Member John Maydonovitch Speaks: Don’t Miss the Analyst Calls

The Challenge:

At a recent Alliance meeting, member CEOs were discussing strategies for managing risk in their client portfolios. Some felt exposed, since the vast majority of their business was with one or two large companies.

If you were in this situation, what would you do?

If your clients are publicly traded companies, make sure to attend their quarterly analyst calls. They are open to the public, and the insight you gain from them can radically influence your business strategy.

I have also recently dealt with client portfolio risk: business with one of my largest clients has been slowing down. Naturally, I wanted to know why. So I flipped open my smartphone, drew up my stocks application and found out when the quarterly analyst call would happen.
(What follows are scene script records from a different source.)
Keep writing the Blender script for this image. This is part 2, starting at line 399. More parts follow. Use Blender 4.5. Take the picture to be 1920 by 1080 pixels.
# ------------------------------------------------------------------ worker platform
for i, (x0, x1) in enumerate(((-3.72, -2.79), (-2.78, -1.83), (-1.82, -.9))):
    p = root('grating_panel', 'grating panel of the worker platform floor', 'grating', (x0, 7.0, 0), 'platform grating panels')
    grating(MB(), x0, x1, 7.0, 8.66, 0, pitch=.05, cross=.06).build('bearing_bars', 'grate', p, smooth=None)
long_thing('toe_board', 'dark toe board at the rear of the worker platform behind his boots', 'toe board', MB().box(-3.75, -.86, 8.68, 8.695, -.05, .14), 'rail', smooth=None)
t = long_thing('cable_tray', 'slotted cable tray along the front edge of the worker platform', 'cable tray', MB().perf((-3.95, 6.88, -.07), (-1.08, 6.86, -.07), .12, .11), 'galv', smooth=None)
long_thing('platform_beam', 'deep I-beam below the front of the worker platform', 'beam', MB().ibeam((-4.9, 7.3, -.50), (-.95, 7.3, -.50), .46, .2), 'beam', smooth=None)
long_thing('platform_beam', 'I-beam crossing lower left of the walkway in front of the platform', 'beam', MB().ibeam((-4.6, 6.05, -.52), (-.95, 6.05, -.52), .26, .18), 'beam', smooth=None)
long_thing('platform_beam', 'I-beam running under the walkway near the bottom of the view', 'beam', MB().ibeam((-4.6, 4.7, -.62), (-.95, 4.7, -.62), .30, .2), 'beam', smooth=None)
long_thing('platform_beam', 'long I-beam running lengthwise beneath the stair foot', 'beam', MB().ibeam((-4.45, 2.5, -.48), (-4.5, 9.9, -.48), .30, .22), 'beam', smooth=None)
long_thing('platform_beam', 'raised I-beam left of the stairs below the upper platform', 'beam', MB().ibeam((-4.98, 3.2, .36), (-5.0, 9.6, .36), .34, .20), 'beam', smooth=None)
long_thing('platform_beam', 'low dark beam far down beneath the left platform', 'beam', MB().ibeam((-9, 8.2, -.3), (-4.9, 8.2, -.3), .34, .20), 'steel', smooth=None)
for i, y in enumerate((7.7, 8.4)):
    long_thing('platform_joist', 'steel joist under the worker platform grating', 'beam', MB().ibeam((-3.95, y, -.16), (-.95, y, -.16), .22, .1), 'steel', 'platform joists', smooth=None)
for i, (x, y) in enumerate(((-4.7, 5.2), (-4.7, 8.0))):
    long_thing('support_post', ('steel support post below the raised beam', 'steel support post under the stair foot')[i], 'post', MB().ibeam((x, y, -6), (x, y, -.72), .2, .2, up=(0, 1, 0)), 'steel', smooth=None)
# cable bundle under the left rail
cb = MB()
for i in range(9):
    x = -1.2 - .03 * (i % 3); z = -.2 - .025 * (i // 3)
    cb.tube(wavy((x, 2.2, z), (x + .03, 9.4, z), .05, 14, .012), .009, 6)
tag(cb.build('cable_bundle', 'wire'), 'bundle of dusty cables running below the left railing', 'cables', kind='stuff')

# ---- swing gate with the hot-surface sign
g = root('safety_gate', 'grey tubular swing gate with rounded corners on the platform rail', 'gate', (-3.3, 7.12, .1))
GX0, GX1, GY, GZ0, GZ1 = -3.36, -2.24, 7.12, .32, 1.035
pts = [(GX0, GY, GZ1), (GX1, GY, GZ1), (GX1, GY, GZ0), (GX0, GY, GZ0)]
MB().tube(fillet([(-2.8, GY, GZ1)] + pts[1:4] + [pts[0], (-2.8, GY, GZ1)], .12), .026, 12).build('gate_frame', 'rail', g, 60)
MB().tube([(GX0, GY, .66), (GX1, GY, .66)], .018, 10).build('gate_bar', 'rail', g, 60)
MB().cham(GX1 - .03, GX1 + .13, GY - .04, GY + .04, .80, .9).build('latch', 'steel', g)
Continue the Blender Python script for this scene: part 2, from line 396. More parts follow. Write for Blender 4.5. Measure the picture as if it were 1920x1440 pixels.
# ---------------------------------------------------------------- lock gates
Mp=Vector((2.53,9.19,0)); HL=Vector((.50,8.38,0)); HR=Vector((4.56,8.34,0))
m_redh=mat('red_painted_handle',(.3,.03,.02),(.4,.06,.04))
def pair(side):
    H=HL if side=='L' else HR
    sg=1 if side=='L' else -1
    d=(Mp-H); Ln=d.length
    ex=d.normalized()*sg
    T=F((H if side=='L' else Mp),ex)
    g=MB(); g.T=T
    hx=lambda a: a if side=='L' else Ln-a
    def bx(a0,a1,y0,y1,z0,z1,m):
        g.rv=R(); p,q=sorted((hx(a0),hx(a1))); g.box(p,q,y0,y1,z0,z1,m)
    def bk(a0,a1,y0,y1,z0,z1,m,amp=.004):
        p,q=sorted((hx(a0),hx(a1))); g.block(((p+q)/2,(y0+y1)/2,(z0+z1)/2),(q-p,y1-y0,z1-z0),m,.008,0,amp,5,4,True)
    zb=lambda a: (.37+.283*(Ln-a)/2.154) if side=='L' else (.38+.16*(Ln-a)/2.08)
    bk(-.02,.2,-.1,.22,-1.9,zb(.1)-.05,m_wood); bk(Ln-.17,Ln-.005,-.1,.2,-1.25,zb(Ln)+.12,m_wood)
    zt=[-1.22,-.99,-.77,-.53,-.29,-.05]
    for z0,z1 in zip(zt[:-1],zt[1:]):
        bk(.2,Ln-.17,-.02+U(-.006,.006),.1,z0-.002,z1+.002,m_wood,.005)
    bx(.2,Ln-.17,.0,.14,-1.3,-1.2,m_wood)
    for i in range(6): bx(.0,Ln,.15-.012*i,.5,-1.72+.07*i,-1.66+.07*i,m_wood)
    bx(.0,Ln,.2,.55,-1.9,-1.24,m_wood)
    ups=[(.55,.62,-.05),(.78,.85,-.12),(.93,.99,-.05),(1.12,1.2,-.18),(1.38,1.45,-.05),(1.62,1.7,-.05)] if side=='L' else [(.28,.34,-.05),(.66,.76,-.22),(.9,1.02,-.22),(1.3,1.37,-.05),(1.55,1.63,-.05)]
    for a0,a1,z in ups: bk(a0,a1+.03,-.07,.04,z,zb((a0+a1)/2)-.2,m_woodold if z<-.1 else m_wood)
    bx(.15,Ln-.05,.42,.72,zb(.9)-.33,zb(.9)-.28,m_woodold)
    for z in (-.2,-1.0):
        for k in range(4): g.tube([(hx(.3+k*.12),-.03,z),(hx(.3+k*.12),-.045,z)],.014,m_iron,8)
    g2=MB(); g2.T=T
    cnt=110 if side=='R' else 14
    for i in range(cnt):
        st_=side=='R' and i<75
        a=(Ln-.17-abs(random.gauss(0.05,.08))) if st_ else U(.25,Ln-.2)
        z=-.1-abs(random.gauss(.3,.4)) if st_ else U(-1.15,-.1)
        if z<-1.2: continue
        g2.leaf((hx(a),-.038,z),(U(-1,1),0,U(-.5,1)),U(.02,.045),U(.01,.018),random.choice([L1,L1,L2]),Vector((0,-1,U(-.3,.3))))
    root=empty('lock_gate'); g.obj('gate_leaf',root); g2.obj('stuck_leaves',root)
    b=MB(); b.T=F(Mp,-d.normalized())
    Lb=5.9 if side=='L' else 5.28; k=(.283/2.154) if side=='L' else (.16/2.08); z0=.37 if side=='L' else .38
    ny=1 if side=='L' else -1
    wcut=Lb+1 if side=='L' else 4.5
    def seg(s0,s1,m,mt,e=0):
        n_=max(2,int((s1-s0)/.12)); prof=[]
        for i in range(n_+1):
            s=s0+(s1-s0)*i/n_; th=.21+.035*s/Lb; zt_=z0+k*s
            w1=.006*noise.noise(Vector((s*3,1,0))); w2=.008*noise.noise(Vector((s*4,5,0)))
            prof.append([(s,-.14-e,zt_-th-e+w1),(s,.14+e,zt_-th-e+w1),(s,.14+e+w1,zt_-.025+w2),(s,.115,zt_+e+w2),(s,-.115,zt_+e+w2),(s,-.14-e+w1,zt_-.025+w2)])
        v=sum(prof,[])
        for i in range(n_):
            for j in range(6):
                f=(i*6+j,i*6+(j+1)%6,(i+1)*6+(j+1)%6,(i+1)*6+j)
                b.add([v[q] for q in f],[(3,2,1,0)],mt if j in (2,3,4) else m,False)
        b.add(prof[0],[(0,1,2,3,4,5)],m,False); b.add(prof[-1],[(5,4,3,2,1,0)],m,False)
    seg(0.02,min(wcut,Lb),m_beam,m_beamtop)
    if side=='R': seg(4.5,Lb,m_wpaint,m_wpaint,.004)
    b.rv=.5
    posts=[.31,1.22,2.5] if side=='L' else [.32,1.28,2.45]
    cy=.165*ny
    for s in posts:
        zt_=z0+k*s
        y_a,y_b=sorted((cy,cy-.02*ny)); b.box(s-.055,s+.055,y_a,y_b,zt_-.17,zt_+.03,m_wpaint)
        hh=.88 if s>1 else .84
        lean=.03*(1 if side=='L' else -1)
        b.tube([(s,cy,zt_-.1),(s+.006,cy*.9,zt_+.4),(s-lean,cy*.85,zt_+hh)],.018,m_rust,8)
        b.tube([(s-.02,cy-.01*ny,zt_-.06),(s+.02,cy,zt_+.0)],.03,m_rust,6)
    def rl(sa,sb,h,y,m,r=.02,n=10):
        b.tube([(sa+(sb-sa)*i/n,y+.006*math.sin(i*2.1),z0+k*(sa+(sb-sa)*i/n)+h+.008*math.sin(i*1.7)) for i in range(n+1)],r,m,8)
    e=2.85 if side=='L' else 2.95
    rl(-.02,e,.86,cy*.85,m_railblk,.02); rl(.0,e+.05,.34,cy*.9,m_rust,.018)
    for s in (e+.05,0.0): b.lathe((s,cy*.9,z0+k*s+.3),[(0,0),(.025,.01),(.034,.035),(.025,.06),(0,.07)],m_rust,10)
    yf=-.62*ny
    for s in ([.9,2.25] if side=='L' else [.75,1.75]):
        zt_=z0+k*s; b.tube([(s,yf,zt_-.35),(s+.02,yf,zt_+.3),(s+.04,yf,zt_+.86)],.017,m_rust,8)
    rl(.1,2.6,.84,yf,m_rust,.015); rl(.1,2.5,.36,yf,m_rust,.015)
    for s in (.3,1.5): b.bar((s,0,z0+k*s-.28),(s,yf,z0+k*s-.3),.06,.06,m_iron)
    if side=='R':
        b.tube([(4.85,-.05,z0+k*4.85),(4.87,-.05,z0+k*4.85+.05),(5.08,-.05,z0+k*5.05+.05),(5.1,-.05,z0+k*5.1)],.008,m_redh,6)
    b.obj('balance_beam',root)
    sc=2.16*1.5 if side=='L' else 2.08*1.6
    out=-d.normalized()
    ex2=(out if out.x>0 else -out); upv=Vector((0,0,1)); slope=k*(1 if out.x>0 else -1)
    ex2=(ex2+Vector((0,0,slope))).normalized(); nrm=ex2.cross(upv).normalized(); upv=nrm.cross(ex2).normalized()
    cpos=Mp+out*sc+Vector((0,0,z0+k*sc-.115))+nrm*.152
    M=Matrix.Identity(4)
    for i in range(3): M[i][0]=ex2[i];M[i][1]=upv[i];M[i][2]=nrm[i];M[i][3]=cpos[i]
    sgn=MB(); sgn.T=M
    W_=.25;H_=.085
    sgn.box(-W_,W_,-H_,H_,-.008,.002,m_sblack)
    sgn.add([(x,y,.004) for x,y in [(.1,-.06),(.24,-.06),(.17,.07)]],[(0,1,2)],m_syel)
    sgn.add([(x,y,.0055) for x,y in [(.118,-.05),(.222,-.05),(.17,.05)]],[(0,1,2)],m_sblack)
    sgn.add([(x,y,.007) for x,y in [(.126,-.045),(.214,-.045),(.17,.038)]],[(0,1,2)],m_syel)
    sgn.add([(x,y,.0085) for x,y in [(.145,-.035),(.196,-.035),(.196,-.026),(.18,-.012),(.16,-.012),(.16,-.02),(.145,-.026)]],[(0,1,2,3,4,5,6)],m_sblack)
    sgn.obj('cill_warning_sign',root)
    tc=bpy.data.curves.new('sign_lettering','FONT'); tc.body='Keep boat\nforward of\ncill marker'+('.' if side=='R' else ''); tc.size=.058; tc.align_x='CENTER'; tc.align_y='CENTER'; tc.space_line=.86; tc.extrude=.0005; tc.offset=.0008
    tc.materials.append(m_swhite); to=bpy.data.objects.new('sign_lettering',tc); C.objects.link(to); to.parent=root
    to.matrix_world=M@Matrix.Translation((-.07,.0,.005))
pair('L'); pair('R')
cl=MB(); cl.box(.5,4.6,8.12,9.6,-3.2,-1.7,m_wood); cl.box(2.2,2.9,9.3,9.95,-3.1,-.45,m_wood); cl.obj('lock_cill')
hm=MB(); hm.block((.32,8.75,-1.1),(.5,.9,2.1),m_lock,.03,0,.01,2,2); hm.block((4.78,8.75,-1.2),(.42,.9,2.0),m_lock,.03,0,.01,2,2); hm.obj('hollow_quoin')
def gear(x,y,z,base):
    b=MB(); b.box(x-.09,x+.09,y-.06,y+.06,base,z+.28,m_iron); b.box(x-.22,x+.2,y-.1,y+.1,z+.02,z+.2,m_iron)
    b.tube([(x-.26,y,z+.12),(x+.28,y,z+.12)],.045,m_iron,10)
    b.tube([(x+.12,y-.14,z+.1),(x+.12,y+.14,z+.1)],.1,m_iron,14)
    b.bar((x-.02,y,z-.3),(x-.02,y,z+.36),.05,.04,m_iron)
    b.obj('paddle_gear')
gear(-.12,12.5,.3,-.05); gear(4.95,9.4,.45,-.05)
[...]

The app even had the call in number. I joined the call with my sales team and we listened to the Wall Street analysts asking the CEO and CFO questions about business. It became immediately apparent that the company was shifting manufacturing out of California. I needed to act.

The decisions of your large company clients are not only opaque, but can make or break your business. Leverage the work of the analysts, who have rigorously done their homework across multiple companies over many years. Don’t just rely on what is printed in the press: this information is often retrospective or hand-fed from the companies themselves. The analysts ask tough questions that give you actionable business insight. In my case, I immediately put resources into a marketing campaign to source new sales leads. Since then, I have diversified clientele and reduced risk. Had I thought the slowdown in business was just a hiccup, and not the structural shift it was, I may have not made these prescient moves that ultimately benefited my business.